In 2004 I was invited to speak at the retreat center where Marian was in the music ministry. She later explained that she felt compelled to bring the statue to the chapel that evening. Before placing it near the altar, she carefully camouflaged the broken hand with a beautiful bouquet of flowers. During the talk, I spoke of Mary as “Queen of the Clergy,” unaware that the statue a few feet from the podium had the prayer, “Queen of the Clergy pray for us,” inscribed on its base.

A week later, and twelve years after its rescue from a thrift shop, Marian donated the statue to the apostolate. Admittedly, I was reluctant to undertake its restoration.
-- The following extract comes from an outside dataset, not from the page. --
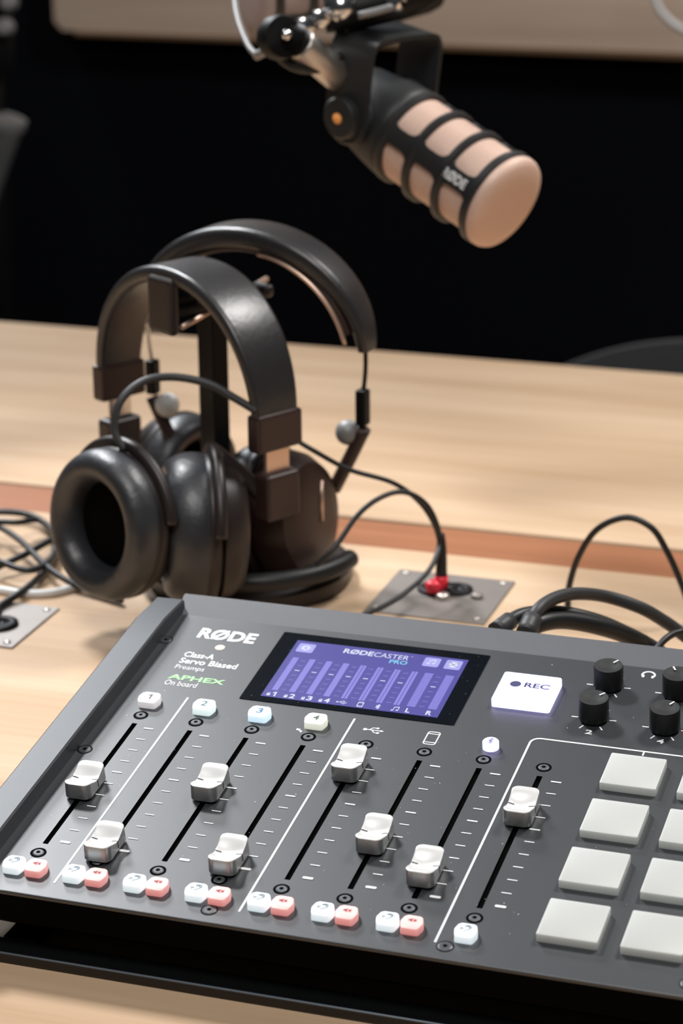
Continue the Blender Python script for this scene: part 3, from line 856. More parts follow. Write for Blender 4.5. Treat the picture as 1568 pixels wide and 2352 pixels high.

Nonetheless, moved by its history and curious about its origin, I accepted the statue.

A Bishop Acts As Her Emissary

Too fragile to be shipped, it would be two months before the statue arrived in New York in the company of a bishop who was kind enough to act as Our Lady’s personal emissary. Cracked and patched in several places, its condition presented a daunting challenge.

The mystery surrounding the origin of “Queen of the Clergy,” the twenty-five year gap in its whereabouts before its rescue in 1992, and the twists and turns of its journey into the 2lst century, signaled that Our Lady had a purpose in preserving her statue and arranging the circumstances of its restoration. It was a charge I took very much to heart.

A year passed with no success. In an effort to attract a sculptor to reconstruct the statue, a gifted photo retoucher enhanced a picture of the Blessed Virgin Mary holding the chalice. Still, no one was willing to undertake the restoration of the almost century-old statue that might be irrevocably damaged in the process. Just as the task seemed hopelessly blocked, a door opened at the Discalced Carmelite Monastery in Georgetown, California where the nuns offer their lives in prayer and penance for the Church and for priests.

At What Price?

The statue was shipped to California but its fragile condition was further compromised during its 2,500 mile journey. It arrived broken into two pieces and separated from its pedestal. Restoration would begin at the foundation.

Queen of the Clergy statue after restoration

Undaunted by the challenge before them, the Nuns supported their Carmelite Sister in prayer as she set out to re-form and rebuild what appeared irreparable. Painstakingly, the young nun sculpted a new arm and hand, skillfully forming the golden chalice that called to mind the Precious Blood shed for our salvation. The statue was returned to its pedestal and fortified with steel rods and new materials to strengthen the disintegrating plaster that dated back to 1922. It was stripped of its peeling paint hand-painted with great care and love. Using finest quality gold leaf paint, Sister applied it in a meticulous fashion to the crown, garments and sacred vessels. Tiny hosts were painted into the ciborium and the color simulating the Precious Blood was applied with extraordinary artistic skill that made it appear fluid and life-like.

The Cross

Every encounter with the statue was a challenge that called for prayer and suffering to hone the skills needed to produce this work of the Holy Spirit and Our Lady. Each brush stroke had a price, and the price was the cross, not only for the artist, but for those who supported her in prayer. After six months of trials and suffering, Our Lady’s statue was restored in the Monastery of the Holy Family, model of all families, and St. Thérèse, who declared at the time of her profession as a Carmelite nun: “I have come to save souls and especially to pray for priests.”

After Restoration { Click to enlarge photo }

Our Lady’s mission, the healing of families and the sanctification of priests, was revealed in the shadow of the cross. The statue’s history brought it to this defining moment in its journey.